| SHORT TASK |
Take every line where the string "this" appears and copy it.

| PROVIDED MATERIAL |
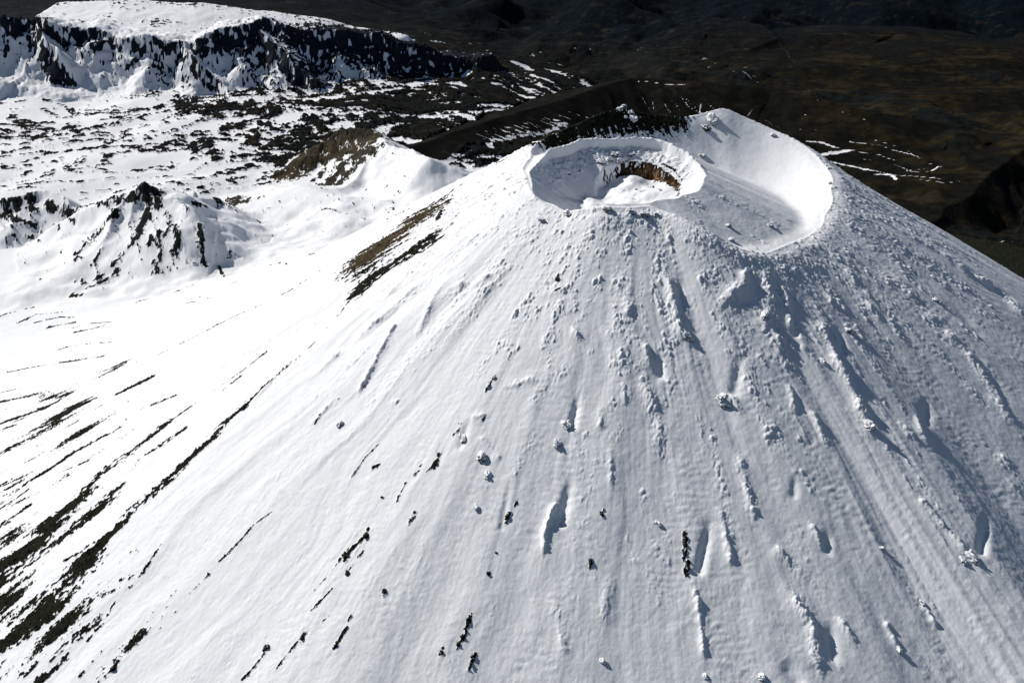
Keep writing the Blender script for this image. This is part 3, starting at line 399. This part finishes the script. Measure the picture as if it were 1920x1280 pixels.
zadd = np.where(COV < 1.2, np.clip(ex, -0.06, .9) * 15 * (0.35 + 0.65 * sstep(-.1, .5, COV)) + 1.5 * np.clip(ex, 0, 1) * n3, 0) * fade * plain
Zf[fi] += zadd + (.1 * n3 + 5 * soft(cx, cy, 420, 2)) * fade * np.where(plain, 1, .4)
SN[fi] = np.where(plain, f_, SN[fi])
del num, den, n1, xr, yr, wx, wy
vb = np.nonzero((Xf > -1500) & (Xf < 100) & (Yf > 2300) & (Yf < 3900))[0]
vq = sstep(-1500, -1300, Xf[vb]) * sstep(100, -100, Xf[vb]) * sstep(2300, 2450, Yf[vb]) * sstep(3900, 3600, Yf[vb])
Zf[vb] += vq * mix(1.0, .35, sstep(3000, 3300, Yf[vb])) * (8 * soft(Xf[vb], Yf[vb], 360, 0, 2.2) + 2.5 * soft(Xf[vb], Yf[vb], 120, 1, 2.2))
# dark hills keep snow only in the gullies
i8 = np.nonzero(RIDX == 8)[0]; SN[i8] = -1.5
far0 = np.nonzero((RIDX == 0) & (Yf > 8200))[0]; SN[far0] = -2
# cliffs
i4 = np.nonzero(RIDX == 4)[0]; x4 = Xf[i4]; y4 = Yf[i4]; dz = RALT[i4]
rightness = sstep(-1900, -1100, x4); nearf = NEAR[i4]
g4 = fbm(x4 * 1.0, (y4) * .22, 120, 1); g5 = fbm(x4, y4, 60, 2); g6 = np.abs(fbm(x4 * 1.1 + .3 * y4, y4 * .12, 70, 3))
up4 = sstep(170, 90, dz + 30 * soft(x4, y4, 200, 1) + mix(45, 0, rightness))
strata = np.sin((dz + 14 * soft(x4, y4, 160, 2)) * (2 * math.pi / 40)) * .45
rk_up = .78 + strata + .70 * fbm(x4, dz * 1.6, 110, 1) + .42 * g5
rib4 = 1 - 1.5 * np.abs(fbm(x4 * 1.3 + .35 * y4 + 18 * soft(x4, y4, 150, 0), y4 * .13, 95, 3))
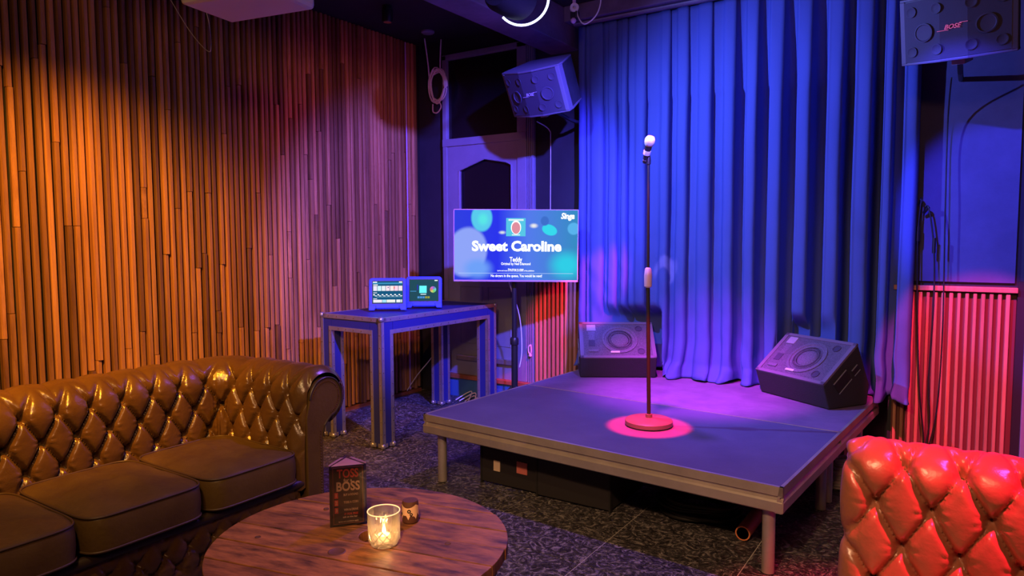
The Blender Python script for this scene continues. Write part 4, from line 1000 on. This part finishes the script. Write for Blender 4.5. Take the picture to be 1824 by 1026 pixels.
# ---------------------------------------------------------------- cables, ceiling things
def coil(name, c, rx, rz, turns, r, m, label, tails=(), seed=0, wall='y'):
    e = empty(name, c); rg = random.Random(seed); pts = []
    for k in range(turns*22):
        a = 2*PI*k/22; j = k//22; fx = 1+.16*math.sin(j*2.1+a*.5); pts.append(((rx*fx)*math.cos(a)+.008*math.sin(j*3+a), -.03+.012*math.sin(j*1.7)+.006*math.sin(a*2), rz*(1+.13*math.cos(j*1.9))*math.sin(a)+.008*math.sin(a*3+j)))
    B().tube(pts, r, 6).build('coil_loops', m, e, smooth=180)
    B().tube([(rx*.9+.012*math.cos(2*PI*k/12)-rx*.9, -.03+.02*math.sin(2*PI*k/12), rz*.98) for k in range(12)], r, 6, True).build('tie', m, e)
    for t in tails: B().tube(smooth_path([Vector(p)-Vector(c) for p in t], 8), r, 6).build('tail', m, e, smooth=180)
    return tag(e, label, 'cable')
coil('cable_coil', (-3.955, 4.86, 2.725), .085, .135, 7, .0062, M['cable_w'], 'coil of pale cable hanging high in the corner left of the door',
     tails=[((-4.04, 4.83, 2.72), (-4.03, 4.80, 2.9), (-4.0, 4.72, 3.11)), ((-3.93, 4.84, 2.84), (-3.92, 4.83, 2.95), (-3.90, 4.82, 3.11)), ((-4.0, 4.82, 2.57), (-3.98, 4.80, 2.50), (-3.93, 4.80, 2.49), (-3.90, 4.81, 2.54), (-3.94, 4.82, 2.60))], seed=2)
coil('cable_coil', (-3.99, 4.88, .62), .055, .135, 5, .0045, M['cable_w'], 'coil of thin cable hanging low behind the flight-case table',
     tails=[((-3.99, 4.84, .75), (-4.0, 4.84, .88), (-3.97, 4.88, 1.0)), ((-3.99, 4.84, .48), (-4.02, 4.80, .35), (-4.12, 4.70, .18), (-4.17, 4.62, .05)), ((-3.95, 4.80, .05), (-3.98, 4.80, .18), (-3.94, 4.80, .26), (-3.90, 4.80, .28))], seed=4)
sk = empty('wall_socket', (XL+.018, 4.47, .70)); B().bb((0, -.05, -.06), (.03, .05, .06)).build('back_box', M['black'], sk, bevel=.004)
B().cyl((.03, 0, .0), (.055, 0, 0), .024, 16).build('plug', M['riser'], sk, smooth=40); tag(sk, 'black wall socket with blue plug behind the flight-case table', 'socket')
fb = B()
for i in range(7):
    rg = random.Random(20+i); x0, y0 = -3.70+.05*i, 4.70+.02*rg.random()
    fb.tube(smooth_path([(x0, y0, .006), (x0+.12*rg.random(), y0+.12, .03+.05*rg.random()), (x0+.2, y0-.1*rg.random(), .008), (x0+.26, y0+.06*rg.random(), .04*rg.random()+.008), (x0+.33, y0-.01, .006)], 6), .005, 5)
fb.build('floor_cables', M['cable_r'] if 'cable_r' in M else M['cable_w'])
o = bpy.data.objects['floor_cables']; tag(o, 'tangle of thin cables on the floor at the foot of the door', 'cable', kind='stuff')
o = B().tube(smooth_path([(-3.16, 4.50, .006), (-3.05, 4.40, .02), (-2.95, 4.22, .006), (-2.80, 4.0, .006)], 8), .006, 6).build('white_cable', M['cable_w'], smooth=180); tag(o, 'white cable crossing the floor from the table leg to the stage', 'cable')
o = B().tube(smooth_path([(-2.93, 4.40, 1.07), (-2.90, 4.50, .80), (-2.86, 4.47, .55), (-2.85, 4.42, .42)], 8), .005, 6).build('television_cable', M['cable_w'], smooth=180); tag(o, 'thin pale cable hanging below the television', 'cable')
# xlr cables on the right dado
def xlr(p, label):
    e = empty('microphone_cable', p[0]); q = [Vector(v)-Vector(p[0]) for v in p]
    B().tube(smooth_path(q, 8), .0045, 6).build('lead', M['cable_b'], e, smooth=180)
    B().cyl(q[2]+Vector((0, 0, .06)), q[2]-Vector((0, 0, .03)), .010, 10).build('connector', M['blackpl'], e, smooth=40)
    B().cyl(q[0], q[1], .009, 10).build('plug', M['chrome'] if 'left' in label else M['blackpl'], e, smooth=40)
    return tag(e, label, 'cable')
xlr([(-.285, 4.89, 1.59), (-.275, 4.86, 1.62), (-.285, 4.84, 1.40), (-.275, 4.84, 1.0), (-.25, 4.84, .5), (-.215, 4.84, .14), (-.26, 4.80, .012), (-.29, 4.70, .008)], 'left one of two black cables hanging down over the red slat dado')
xlr([(-.26, 4.87, 1.54), (-.235, 4.84, 1.57), (-.20, 4.84, 1.33), (-.19, 4.84, 1.0), (-.20, 4.84, .55), (-.19, 4.84, .25), (-.24, 4.76, .014), (-.27, 4.62, .008)], 'right one of two black cables hanging down over the red slat dado')
o = B().tube(smooth_path([(-.14, 4.66, 2.28), (-.155, 4.84, 2.05), (-.15, 4.85, 1.5), (-.14, 4.85, .8), (-.16, 4.84, .3), (-.22, 4.80, .02)], 8), .004, 6).build('speaker_cable', M['cable_b'], smooth=180); tag(o, 'thin cable running straight down from the right wall speaker', 'cable')
o = B().tube(smooth_path([(-2.74, 4.50, 2.26), (-2.80, 4.78, 2.24), (-2.865, 4.915, 2.15), (-2.87, 4.92, 1.6), (-2.865, 4.92, 1.1)], 8), .004, 6).build('speaker_cable', M['cable_w'], smooth=180); tag(o, 'thin pale cable running down from the left wall speaker', 'cable')

# par can; emissive rim stands for lamp light caught in the hood
M['canblack'] = mat('can_matt_black', (.006, .005, .006), .75, spec=.2); P0 = PAR; Pb = Vector((-1.62, 2.70, 2.545))
def onray(px, py, Y):
    d = fw + rt*((px-912)/FPX) - up*((py-513)/FPX); t = Y/d.y; return Vector((0, 0, CAM_H)) + d*t
rc = onray(931, -1, 3.60); bc = onray(884, -14, 3.30)
par = empty('stage_par_light', rc)
axd = (rc-bc).normalized(); Q = axd.to_track_quat('Z', 'Y').to_matrix().to_4x4(); Lb = (rc-bc).length
B().lathe([(.0001, -Lb-.02), (.072, -Lb-.02), (.10, -Lb+.03), (.118, -Lb*.45), (.123, -.05), (.118, -.05), (.095, -Lb*.5), (.0001, -Lb*.6)], 32).xf(Q).build('can', M['canblack'], par, smooth=40)
camdir = (Vector((0, 0, CAM_H))-rc).normalized(); Qc = camdir.to_track_quat('Z', 'Y').to_matrix().to_4x4()
rp = []
for k in range(27):
    a = math.radians(-138+k*(195/26)); rp.append(Q @ Vector((0, 0, 0)) + (rt*math.cos(a)+up*math.sin(a))*.153*(1+.03*math.sin(a*2)))
B().tube(rp, .0072, 8).build('lit_rim', M['hood_light'], par, smooth=180)
B().tube([(rt*(.034+.02*math.cos(2*PI*k/20))+up*(.0+.045*math.sin(2*PI*k/20))) for k in range(20)], .004, 6, True).build('lens_ring', M['hood_light2'], par, smooth=180)
yk = B().tube(smooth_path([Vector((-.12, 0, 0)), Vector((-.12, 0, .18)), Vector((0, 0, .24)), Vector((.12, 0, .18)), Vector((.12, 0, 0))], 6), .008, 6); yk.xf(Matrix.Translation((bc-rc)*.6) @ Matrix.Rotation(YAW, 4, 'Z')).build('yoke', M['blackpl'], par)
B().cyl((bc-rc)*.6+Vector((0, 0, .22)), (bc-rc)*.6+Vector((0, 0, ZC-rc.z-(bc-rc).z*.6)), .012, 8).build('hanger', M['blackpl'], par)
tag(par, 'black stage par light with light-catching white rim hanging from the ceiling', 'stage light')
# clamp fitting at the curtain corner
cf = empty('clamp_lamp', (-2.35, 4.353, 2.97)); B().cyl((0, 0, .15), (0, 0, .03), .012, 12).build('stem', M['purplelit'], cf)
B().lathe([(.012, 0), (.012, .022), (.030, .022), (.030, 0), (.012, 0)], 24).xf(Matrix.Rotation(YAW, 4, 'Z') @ Matrix.Rotation(PI/2, 4, 'X')).build('ring_clamp', M['whitepl'], cf, smooth=40)
B().box((0, .01, -.045), (.05, .05, .05)).build('clamp_block', M['blackpl'], cf, bevel=.006); B().ball((0, -.01, -.085), .020).build('knob', M['purplelit'], cf, smooth=60)
B().tube(smooth_path([(.02, 0, 0), (.03, 0, -.06), (.09, -.02, -.125), (.17, -.02, -.09), (.20, 0, .0), (.20, 0, .14)], 8), .005, 6).build('lead', M['cable_w'], cf, smooth=180)
tag(cf, 'purple-lit ring clamp with looped lead at the curtain rail end', 'clamp')
sp = empty('ceiling_spotlight', (-3.693, 3.939, ZC)); B().cyl((0, 0, 0), (0, 0, -.03), .035, 16).build('rose', M['blackpl'], sp, smooth=40)
B().lathe([(.0001, -.12), (.034, -.12), (.04, -.11), (.04, -.03), (.02, -.02)], 20).build('lamp_head', M['blackpl'], sp, smooth=40); B().lathe([(.022, -.1212), (.028, -.1212), (.028, -.118)], 16).build('lamp_rim', M['chrome'], sp)
tag(sp, 'small black spotlight on the dark ceiling above the slatted wall', 'spotlight')
dc = B().lathe([(.0001, -.02), (.045, -.02), (.055, -.012), (.055, 0)], 24, Matrix.Translation((-3.863, 4.601, ZC))).build('ceiling_rose', M['paint'], smooth=40); tag(dc, 'flat round ceiling fitting above the hanging cable coil', 'ceiling fitting')
# white projector at the top left
pj = empty('ceiling_projector', (-2.86, 2.12, 2.475), .18)
B().bb((-.26, -.16, 0), (.26, .16, .11)).build('housing', M['whitepl'], pj, bevel=.022)
B().cyl((.12, -.16, .055), (.12, -.185, .055), .035, 20).build('lens', M['blackpl'], pj, smooth=40); B().cyl((0, 0, .11), (0, 0, ZC-2.475), .02, 12).build('mount_pole', M['whitepl'], pj, smooth=40)
for k in range(7): B().bb((-.21+k*.025, -.1625, .03), (-.20+k*.025, -.158, .085)).build('vent_slot', M['blackpl'], pj)
tag(pj, 'white ceiling projector at the upper left, mostly above the view', 'projector')
o = B().tube(smooth_path([onray(270, -60, 2.3), onray(304, 0, 2.3), onray(340, 58, 2.3), onray(370, 91, 2.3), onray(376, 80, 2.3), onray(372, 40, 2.3), onray(361, 0, 2.3), onray(350, -40, 2.3)], 8), .0022, 5).build('hanging_flex', M['cable_g'] if 'cable_g' in M else M['cable_w'], smooth=180); tag(o, 'thin loop of flex dangling below the projector', 'cable')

| FINISHED ANSWER |
Keep writing the Blender script for this image. This is part 3, starting at line 399. This part finishes the script. Measure the picture as if it were 1920x1280 pixels.
The Blender Python script for this scene continues. Write part 4, from line 1000 on. This part finishes the script. Write for Blender 4.5. Take the picture to be 1824 by 1026 pixels.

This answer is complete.